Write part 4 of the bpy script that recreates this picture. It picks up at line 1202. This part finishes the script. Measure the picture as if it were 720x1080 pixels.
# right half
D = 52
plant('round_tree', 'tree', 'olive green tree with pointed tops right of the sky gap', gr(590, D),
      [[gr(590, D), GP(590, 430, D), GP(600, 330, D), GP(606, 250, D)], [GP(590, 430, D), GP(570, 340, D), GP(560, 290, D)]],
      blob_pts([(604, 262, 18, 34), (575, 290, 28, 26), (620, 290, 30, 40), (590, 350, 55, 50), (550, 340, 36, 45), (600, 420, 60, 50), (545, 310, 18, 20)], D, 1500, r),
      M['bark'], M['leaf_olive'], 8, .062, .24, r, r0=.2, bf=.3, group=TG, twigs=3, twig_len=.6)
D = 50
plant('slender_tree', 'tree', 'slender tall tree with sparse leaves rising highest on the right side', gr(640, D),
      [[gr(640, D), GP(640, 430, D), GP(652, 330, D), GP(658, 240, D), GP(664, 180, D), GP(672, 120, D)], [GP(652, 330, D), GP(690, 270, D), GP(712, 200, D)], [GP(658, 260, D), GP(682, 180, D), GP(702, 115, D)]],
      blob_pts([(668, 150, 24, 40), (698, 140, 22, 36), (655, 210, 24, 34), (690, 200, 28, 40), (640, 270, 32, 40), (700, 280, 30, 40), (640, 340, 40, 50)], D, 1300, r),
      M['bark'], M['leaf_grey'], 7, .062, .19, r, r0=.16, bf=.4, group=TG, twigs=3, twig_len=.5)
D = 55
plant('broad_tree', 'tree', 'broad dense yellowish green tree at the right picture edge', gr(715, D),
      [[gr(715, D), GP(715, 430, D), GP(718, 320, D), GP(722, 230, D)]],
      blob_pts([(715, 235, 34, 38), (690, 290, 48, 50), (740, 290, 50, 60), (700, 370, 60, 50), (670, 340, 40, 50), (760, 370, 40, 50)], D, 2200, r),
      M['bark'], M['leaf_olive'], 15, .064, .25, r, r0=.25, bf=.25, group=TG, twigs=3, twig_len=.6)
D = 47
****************
> Given instruction:
Output the complete data exactly as written.

> Exercise result:
Write part 4 of the bpy script that recreates this picture. It picks up at line 1202. This part finishes the script. Measure the picture as if it were 720x1080 pixels.
# right half
D = 52
plant('round_tree', 'tree', 'olive green tree with pointed tops right of the sky gap', gr(590, D),
      [[gr(590, D), GP(590, 430, D), GP(600, 330, D), GP(606, 250, D)], [GP(590, 430, D), GP(570, 340, D), GP(560, 290, D)]],
      blob_pts([(604, 262, 18, 34), (575, 290, 28, 26), (620, 290, 30, 40), (590, 350, 55, 50), (550, 340, 36, 45), (600, 420, 60, 50), (545, 310, 18, 20)], D, 1500, r),
      M['bark'], M['leaf_olive'], 8, .062, .24, r, r0=.2, bf=.3, group=TG, twigs=3, twig_len=.6)
D = 50
plant('slender_tree', 'tree', 'slender tall tree with sparse leaves rising highest on the right side', gr(640, D),
      [[gr(640, D), GP(640, 430, D), GP(652, 330, D), GP(658, 240, D), GP(664, 180, D), GP(672, 120, D)], [GP(652, 330, D), GP(690, 270, D), GP(712, 200, D)], [GP(658, 260, D), GP(682, 180, D), GP(702, 115, D)]],
      blob_pts([(668, 150, 24, 40), (698, 140, 22, 36), (655, 210, 24, 34), (690, 200, 28, 40), (640, 270, 32, 40), (700, 280, 30, 40), (640, 340, 40, 50)], D, 1300, r),
      M['bark'], M['leaf_grey'], 7, .062, .19, r, r0=.16, bf=.4, group=TG, twigs=3, twig_len=.5)
D = 55
plant('broad_tree', 'tree', 'broad dense yellowish green tree at the right picture edge', gr(715, D),
      [[gr(715, D), GP(715, 430, D), GP(718, 320, D), GP(722, 230, D)]],
      blob_pts([(715, 235, 34, 38), (690, 290, 48, 50), (740, 290, 50, 60), (700, 370, 60, 50), (670, 340, 40, 50), (760, 370, 40, 50)], D, 2200, r),
      M['bark'], M['leaf_olive'], 15, .064, .25, r, r0=.25, bf=.25, group=TG, twigs=3, twig_len=.6)
D = 47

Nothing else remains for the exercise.